Jusqu’au 25 septembre, le Pavillon Populaire de Montpellier rend hommage à l’héritage laissé par l’illustre photographe Peter Lindbergh. Plus qu’une exposition de mode, Devenir revient sur le parcours de l’artiste par le prisme de sa personnalité.
« Cela devrait être de la responsabilité des photographes modernes de libérer les femmes, et finalement tout le monde, de la terreur de jeunesse et de la perfection »
, affirmait Peter Lindbergh. Tout au long de sa carrière, le photographe allemand – disparu en septembre 2019 – a défendu la vision d’une femme libre, charmante dans sa simplicité et non dans les chimères de l’artifice. Bien conscient des carcans qui les enserrent dans des diktats inatteignables, il assume son regard d’homme et le met au service de leur cause. Dans les années 1980, cette prise de position vis-à-vis de la mode et de la féminité qui en découle est alors loin de faire consensus. À contrecourant, l’artiste se fraye un autre chemin. L’un de ceux qui mènent vers l’acceptation d’une beauté brute, qui loue la fragilité de l’être spontané.
Loin d’être anodine, cette entreprise témoigne des convictions d’un artiste qui a résolument influencé le devenir de son médium. Bien nommée en de multiples aspects, la rétrospective du Pavillon Populaire de Montpellier s’attache à mettre en lumière le parcours de Peter Lindbergh à la lueur de sa personnalité. Un ensemble de 140 de ses tirages et vidéos s’entremêle ainsi à quelques effets personnels, disposés çà et là entre les portraits. Quelques citations ornent également les murs et des extraits de documentaires – également diffusés au cinéma Nestor Burma – viennent étayer le propos. Tous ces éléments pluriels se présentent alors comme autant de fragments de vie que d’indices de son passage derrière l’image. « Il s’agit d’une exposition presque métaphysique, qui se concentre sur l’évolution et l’avenir », assure la commissaire Tara Londi.
La nature imprécise de l’être vivant
À l’instar d’un voyage initiatique, les visiteurs sont invités à suivre les pas du photographe de mode. La première salle nous plonge ainsi dans les années 1980. Peter Lindbergh est encore étudiant en art et multiplie les errances entre son Allemagne natale, le sud de la France, le Maroc et l’Espagne. Là-bas, il découvre les clichés de Dorothea Lange et s’éprend des arts abstraits et conceptuels. Ce mélange d’influences lui inspire une poésie nouvelle, ancrée dans cette liberté de la forme et du mouvement qui le fascinait déjà dans le ballet russe. Il délaisse alors la recherche d’une perfection technique pour partir en quête de l’imperfection ou de la vérité des sujets qu’il capture. Pour ce faire, il développe, au fil du temps, une relation de proximité avec ses modèles. Un climat de confiance s’installe et les encourage à se dévoiler davantage, sinon à se révéler tout à fait.
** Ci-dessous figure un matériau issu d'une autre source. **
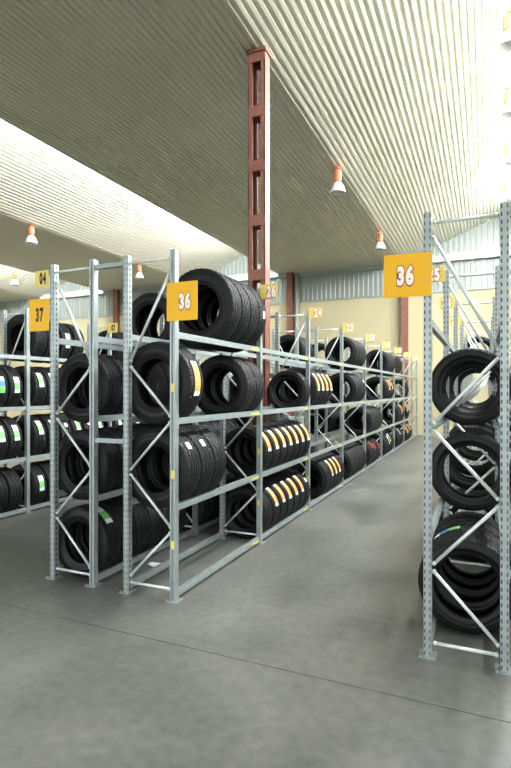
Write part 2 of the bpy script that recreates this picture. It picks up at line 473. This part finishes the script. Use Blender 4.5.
# ------------------------------------------------------------------ tyres
KIND = {'x': (.408, .205), 'y': (.375, .238), 'l': (.355, .235), 'm': (.340, .222), 's': (.315, .205), 't': (.305, .2), 'R': (.352, .24), 'r': (.343, .225)}
TM = {}
def tyre_meshes(k):
    if k in TM: return TM[k]
    R, w = KIND[k]; h = w / 2; n = 80; rb = R * (.655 if k in 'Rr' else .575)
    def rev(bm, prof, closed=False):
        rings = [[bm.verts.new((r * math.cos(2*PI*i/n), y, r * math.sin(2*PI*i/n))) for i in range(n)] for y, r in prof]
        prs = list(zip(rings, rings[1:])) + ([(rings[-1], rings[0])] if closed else [])
        for a, b in prs:
            for i in range(n):
                j = (i + 1) % n; bm.faces.new((a[i], a[j], b[j], b[i]))
    sh = R - .018
    half = [(h * .80, R - .008), (h * .93, R - .016), (h * 1.0, R - .045), (h * 1.0, R - .052), (h * 1.03, R - .055), (h * 1.05, R - .085), (h * 1.03, rb + .055), (h * .95, rb + .032), (h * .90, rb + .026), (h * .885, rb + .014),
            (h * .82, rb + .002), (h * .76, rb), (h * .70, rb + .004), (h * .72, rb + .02), (h * .84, rb + .05), (h * .88, R - .07), (h * .80, R - .03), (h * .5, R - .022), (0, R - .02)]
    loop = half + [(-y, r) for y, r in half[::-1][1:]] 
    loop += [(-h * .4, R - .012), (h * .4, R - .012)]
    bm = bmesh.new(); rev(bm, loop, True)
    body = mesh('tyre', bm, M['rubber'], True)
    # tread: crowned band with grooves, the shoulder blocks cut apart
    bm = bmesh.new()
    def crown(y): return R - .012 * (abs(y) / h) ** 3
    gw, gd = w * .022, .009; pr = [(-h * .97, R - .024)]
    xs = [-.86, -.52, -.17, .17, .52, .86]
    seg = [(-h * .86, None)]
    cur = -h * .88
    pr.append((cur, crown(cur)))
    for g in (-.50, -.17, .17, .50):
        c = g * h
        pr += [(c - gw, crown(c)), (c - gw * .8, crown(c) - gd), (c + gw * .8, crown(c) - gd), (c + gw, crown(c))]
    pr += [(h * .88, crown(h * .88)), (h * .97, R - .024)]
    rings = []
    nn = 160
    for q, (y, r) in enumerate(pr):
        ring = []
        for i in range(nn):
            rr_ = r
            if q in (1, len(pr) - 2) and (i % 4 == 0): rr_ = r - .008
            if q in (0, len(pr) - 1) and (i % 4 == 0): rr_ = r - .004
            ring.append(bm.verts.new((rr_ * math.cos(2*PI*i/nn), y, rr_ * math.sin(2*PI*i/nn))))
        rings.append(ring)
    for a, b in zip(rings, rings[1:]):
        for i in range(nn):
            j = (i + 1) % nn; bm.faces.new((a[i], a[j], b[j], b[i]))
    tread = mesh('tread', bm, M['tread'])
    def patch(y0, y1, a0, a1, cols, m):
        bm = bmesh.new(); q = 10
        for ci, (u0, u1, mi) in enumerate(cols):
            A, B = a0 + (a1 - a0) * u0, a0 + (a1 - a0) * u1
            for i in range(q):
                t0, t1 = A + (B - A) * i / q, A + (B - A) * (i + 1) / q
                for r0 in (R + .0015,):
                    f = bm.faces.new([bm.verts.new((r0 * math.cos(t), y, r0 * math.sin(t))) for t, y in ((t0, y0), (t1, y0), (t1, y1), (t0, y1))])
                    f.material_index = mi
        return mesh('label', bm, m)
    lab = {
        'o': patch(-.05, .042, -.42, .42, [(0, .12, 1), (.12, .9, 0), (.9, 1, 1)], [M['orange'], M['paper']]),
        'g': patch(-.045, .045, -.34, .34, [(0, .2, 1), (.2, .62, 0), (.62, 1, 1)], [M['green'], M['paper']]),
        'b': patch(-.045, .04, -.34, .34, [(0, .4, 0), (.4, .75, 1), (.75, 1, 2)], [M['green'], M['blue'], M['paper']]),
        'w': patch(-.03, .03, -.1, .1, [(0, 1, 0)], [M['paper']]),
        'r': patch(-.03, .03, -.25, .25, [(0, 1, 0)], [M['red']]),
    }
    TM[k] = (body, tread, lab); return TM[k]
LOOK = {'': 'plain black', 'o': 'orange-stickered', 'g': 'green-stickered', 'b': 'blue-and-green-stickered', 'w': 'white-stickered', 'r': 'red-stickered'}
SHELF = ['bottom', 'second', 'third', 'top']
ORD = ['first', 'second', 'third', 'fourth', 'fifth', 'sixth', 'seventh', 'eighth', 'ninth', 'tenth']
BAYN = ['front bay', 'second bay', 'third bay', 'fourth bay', 'fifth bay', 'sixth bay', 'seventh bay', 'last bay']
NT = 0
def tyres(rackname, xa, xb, lev, items, dx=0, YS=YS):
    """items: (y, kind, sticker, elevation)"""
    global NT
    items = sorted(items); cnt = {}
    xc = (xa + xb) / 2 + dx; d = abs(xa - xb) / 2 - .02
    prev = None
    for it in items:
        y, k, s = it[:3]; el = it[3] if len(it) > 3 else random.uniform(.35, .75)
        R, w = KIND[k]
        bay = max(i for i, v in enumerate(YS) if v <= y)
        if y - YS[bay] < w * .53 + .036 or (bay + 1 < len(YS) and YS[bay + 1] - y < w * .53 + .036): print('TYRE NEAR FRAME', rackname, lev, y)
        if prev and y - prev[0] < (w + prev[1]) * .53: print('TYRE OVERLAP', rackname, lev, y, prev)
        prev = (y, w)
        q = cnt.get(bay, 0); cnt[bay] = q + 1
        z = LEV[lev] + .03 + math.sqrt(R * R - (d + abs(dx)) ** 2) + .001
        body, tread, lab = tyre_meshes(k)
        lb = '%s tyre, %s from front, %s shelf, %s of %s' % (LOOK[s], ORD[q], SHELF[lev], BAYN[bay], rackname)
        t = obj('tyre', body, None, (xc, y, z), label=lb, category='tyre', group='tyres on the %s shelf of %s' % (SHELF[lev], rackname))
        obj('tread', tread, t)
        if s: obj('label', lab[s], t, (0, 0, 0), (0, -el, 0), label=LOOK[s].split('-st')[0] + ' sticker on tread')
        NT += 1
def seq(y0, n, k='m', s='', step=None, el=None):
    step = step or KIND[k][1] * 1.07
    out = []
    for i in range(n):
        ss = s[i % len(s)] if s else ''
        ss = '' if ss == '-' else ss
        it = (y0 + i * step, k, ss) + ((el,) if el is not None else ())
        out.append(it)
    return out
# ---- rack 36 on the left of the aisle
N36 = 'left 36 rack'
def r36(l, it): tyres(N36, XA36, XB36, l, it)
r36(3, seq(4.69, 4, 'x', '---w', .222, .0) + seq(10.40, 4, 'm') + seq(14.15, 5, 'm') + seq(15.63, 4, 'm'))
r36(2, seq(3.95, 1, 'y', 'o', el=.12) + seq(5.16, 2, 'l', '', .25) + seq(7.27, 1, 's') + seq(7.68, 4, 'm', 'o', el=.35)
    + seq(10.35, 4, 'm', '---w') + seq(13.95, 5, 'm', '-ooo') + seq(17.7, 2, 'm'))
r36(1, seq(3.94, 3, 'l', 'ww-', .25, .65) + seq(5.76, 7, 's', 'o', .25, .5)
    + seq(11.9, 6, 'm', '---') + seq(15.95, 5, 'm', '--oo') + seq(17.62, 3, 'm', 'o'))
r36(0, seq(5.76, 7, 's', '-ooooow', .25, .6) + seq(8.25, 5, 'm', '-ooo', el=.5) + seq(9.95, 6, 'm', '') + seq(11.75, 5, 'm', '-rr')
    + seq(13.65, 6, 'm', '--gg') + seq(15.75, 5, 'm', '--g') + seq(17.62, 6, 'm', 'oo-'))
# ---- rack 37 behind it
def r37(l, it): tyres('middle 37 rack', XA37, XB37, l, it)
r37(3, seq(5.08, 2, 'l') + seq(9.65, 3, 'm') + seq(11.7, 2, 'm'))
r37(2, seq(3.97, 2, 'm', '', .25) + seq(4.75, 3, 'm') + seq(7.60, 5, 's', '--w') + seq(9.65, 5, 'm') + seq(12, 5, 'm'))
r37(1, seq(3.95, 6, 'm', '', .24) + seq(5.76, 5, 'm') + seq(7.62, 6, 'm') + seq(11.65, 6, 'm'))
r37(0, seq(3.95, 6, 'm', 'g-----', .24, .95) + seq(5.76, 5, 'm') + seq(7.62, 6, 'm') + seq(9.65, 5, 'm'))
# ---- far left rack
def rF(l, it): tyres('far left rack', XAF, XBF, l, it)
rF(3, seq(4.1, 2, 'm') + seq(5.77, 1, 'l') + seq(6.03, 3, 'm', 'gg-', .28, .05) + seq(7.7, 4, 'm', '-g') + seq(9.65, 4, 'm'))
rF(2, seq(4.60, 4, 'm', 'wgbg', .245, .15) + seq(5.78, 5, 'm', 'gg-gw', .24, .4) + seq(7.62, 6, 'm', 'g-w', .25, .4))
rF(1, seq(4.60, 4, 'm', 'gggg', .245, .35) + seq(5.78, 6, 'm', 'ggwgwg', .26, .5) + seq(7.62, 6, 'm', 'gw', .25, .6) + seq(9.65, 5, 'm', 'gw', .25, .6))
rF(0, seq(4.60, 4, 'm', '-w--', .245, -.4) + seq(5.78, 6, 'm', 'gg-wgw', .26, .2) + seq(7.62, 6, 'm', 'gw', .25, .3) + seq(9.65, 5, 'm', '-w', .25, .6))
# ---- right rack
def rR(l, it, dx=0): tyres('right 36 rack', XAR, XBR, l, it, dx, YSR)
rR(0, seq(4.2, 1, 'R') + seq(4.52, 3, 'r', 'b--', .27, 2.1) + seq(6.0, 3, 'r'))
rR(1, seq(4.95, 1, 'r') + seq(5.95, 1, 'r') + seq(6.9, 1, 'r') + seq(8.4, 2, 'r'))
rR(2, seq(5.0, 2, 'r') + seq(6.3, 2, 'r') + seq(8.2, 2, 'r'))
rR(3, seq(11.7, 1, 'r'))
# ---- rack beyond it
def rQ(l, it): tyres('rack at right edge', XAQ, XBQ, l, it)
for l in range(3): rQ(l, seq(10.0, 4, 'm') + seq(12.2, 4, 'm') + seq(6.2, 3, 'm'))
print('TYRES', NT)

# ------------------------------------------------------------------ number signs
def text_mesh(body, size, sx, off, z, m, name='number'):
    c = D.curves.new('t', 'FONT'); c.body = body; c.size = size; c.align_x = 'CENTER'; c.align_y = 'CENTER'
    c.offset = off; c.extrude = .0006; c.resolution_u = 4; c.space_character = 1.2
    o = D.objects.new('t', c); COL.objects.link(o)
    dg = bpy.context.evaluated_depsgraph_get()
    me = D.meshes.new_from_object(o.evaluated_get(dg)); D.objects.remove(o)
    zs = [v.co.y for v in me.vertices]; cy = (min(zs) + max(zs)) / 2
    xs = [v.co.x for v in me.vertices]; cx = (min(xs) + max(xs)) / 2
    for v in me.vertices:
        x, y, zz = v.co; v.co = ((x - cx) * sx, z - zz, y - cy)
    me.materials.clear(); me.materials.append(m); me.name = name
    return me
SG = {}
def sign(num, x0, x1, y, z0, z1, label, ink='red', size=None, boltside=1, tx=None, plate='yellow', tilt=0, cut=.95):
    cx, cz = (x0 + x1) / 2, (z0 + z1) / 2; hw, hh = (x1 - x0) / 2, (z1 - z0) / 2
    bm = bmesh.new(); box(bm, -hw, hw, -.002, .002, -hh, hh)
    bmesh.ops.bevel(bm, geom=[e for e in bm.edges if abs((e.verts[0].co - e.verts[1].co).y) > .003], offset=.004, segments=2, affect='EDGES')
    t = obj('number_sign', mesh('sign_plate', bm, M[plate]), None, (cx, y, cz), (0, tilt, 0), label=label, category='sign', group='yellow number signs on rack uprights')
    size = size or hh * 1.05
    dx = 0 if tx is None else tx
    if ink == 'red':
        obj('number_outline', text_mesh(num, size, .6, size * .11, -.0028, M['redink']), t, (dx, 0, 0), label='red outline')
        obj('number', text_mesh(num, size, .6, size * .06, -.0048, M['whiteink']), t, (dx, 0, 0), label='white digits')
    else:
        obj('number', text_mesh(num, size, .5, size * .05, -.0028, M['black']), t, (dx, 0, 0), label='black digits')
    for s in (-.45, .45):
        bm = bmesh.new(); tube(bm, (boltside * (hw - .03), -.006, s * hh * .75), (boltside * (hw - .03), .003, s * hh * .75), .007, 8)
        obj('bolt', mesh('bolt', bm, M['zinc']), t)
YF = YS[0] - UY / 2 - .006
sign('36', -.645, -.325, YF - .084, 2.435, 2.73, 'big yellow sign reading 36 on the right rack upright', size=.165, tx=-.012, tilt=.02)
sign('36', XA36 - .05, XA36 + .25, YF - .004, 2.385, 2.71, 'big yellow sign reading 36 on the left aisle rack', size=.165, tx=.03, boltside=-1)
sign('37', XB37 - .285, XB37 - .03, YF - .004, 2.37, 2.68, 'big yellow sign reading 37 in black on the left', ink='black', size=.17, tx=.01)
sign('04', XB37 - .2, XB37 - .035, YF - .004, 2.80, 2.95, 'small yellow sign reading 04 above the 37 sign', ink='black', size=.145, tx=.01, plate='yellowp')
for i, n in enumerate(('26', '24', '22', '20', '18', '16', '14', '12')):
    y = YS[i + 1] - UY / 2 - .006
    sign(n, XA36 + .025, XA36 + .235, y, 2.86, 3.03, 'small yellow sign reading %s on the left aisle rack' % n, size=.175, tx=.035, boltside=-1, plate='yellowp')
for i, n in enumerate(('25', '23', '21', '19')):
    y = YSR[i + 1] - UY / 2 - .006
    sign(n, XBR - .2, XBR - .01, y, 2.88, 3.04, 'small yellow sign reading %s on the right rack' % n, size=.165, tx=-.01, plate='yellowp')
sign('07', XAF - .02, XAF + .2, YS[2] - UY / 2 - .006, 2.82, 2.99, 'small yellow sign reading 07 on the far left rack', ink='black', size=.14, tx=.02, boltside=-1, plate='yellowp')

# crumpled paper on the floor inside the left rack
bm = bmesh.new(); bmesh.ops.create_icosphere(bm, subdivisions=2, radius=.05)
for v in bm.verts:
    f = random.uniform(.6, 1.25); v.co = Vector((v.co.x * f * 1.5, v.co.y * f * .8, max(v.co.z * f * .45, -.018)))
bmesh.ops.translate(bm, verts=bm.verts, vec=(0, 0, .018))
obj('crumpled_paper', mesh('crumpled_paper', bm, M['paper']), None, (-3.08, 4.42, 0), label='crumpled white paper on the floor between the left 36 and 37 racks', category='paper')

# ------------------------------------------------------------------ daylight
w = D.worlds.new('world'); S.world = w; w.use_nodes = True
bg = w.node_tree.nodes['Background']; bg.inputs[0].default_value = (.93, .97, 1.0, 1); bg.inputs[1].default_value = WS
# soft daylight from the loading doors behind the camera
S.view_settings.view_transform = 'Standard'; S.view_settings.look = 'None'
S.view_settings.gamma = 1; S.view_settings.use_curve_mapping = False
S.view_settings.exposure = 0.56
À l’image, le maquillage est léger, voire inexistant. Refusant la retouche excessive, Peter Lindbergh ne cherche pas à dissimuler les rides et autres aspérités de la peau. Aux modèles figés sur papier glacé, il préfère la nature imprécise de l’être vivant qui affirme sa condition humaine d’un regard frontal qui ne faiblit pas. La vulnérabilité assumée se transforme en une force éloquente qui participe à redéfinir les standards de beauté alors en vigueur. Les femmes ne sont plus de simples mannequins, au sens premier du terme, placés arbitrairement au cœur de compositions étudiées. Elles deviennent des sujets actifs qui transmettent des récits qu’elles incarnent résolument, et Peter Lindbergh devient l’instigateur de la narration dans la photographie de mode.
Dans les moindres clichés de l’artiste, un dialogue s’opère finalement avec celui ou celle qui contemple les images. Il le confronte à d’autres réalités, sublimées dans des monochromes à la lumière douce et diffuse. Toujours d’actualité, elles ne peuvent nous laisser insensibles. L’intérêt ne réside plus dans l’apparence du geste gracile, mais dans la dimension intemporelle de ce qui l’anime et le motive. « On ne peut vraiment inventer quelque chose que si on se connecte au monde réel, quoi que cela signifie », déclarait justement le photographe. C’est cet indéniable avant-gardisme qui contribuera à inscrire le nom de Peter Lindbergh en lettres capitale dans l’histoire du 8e art.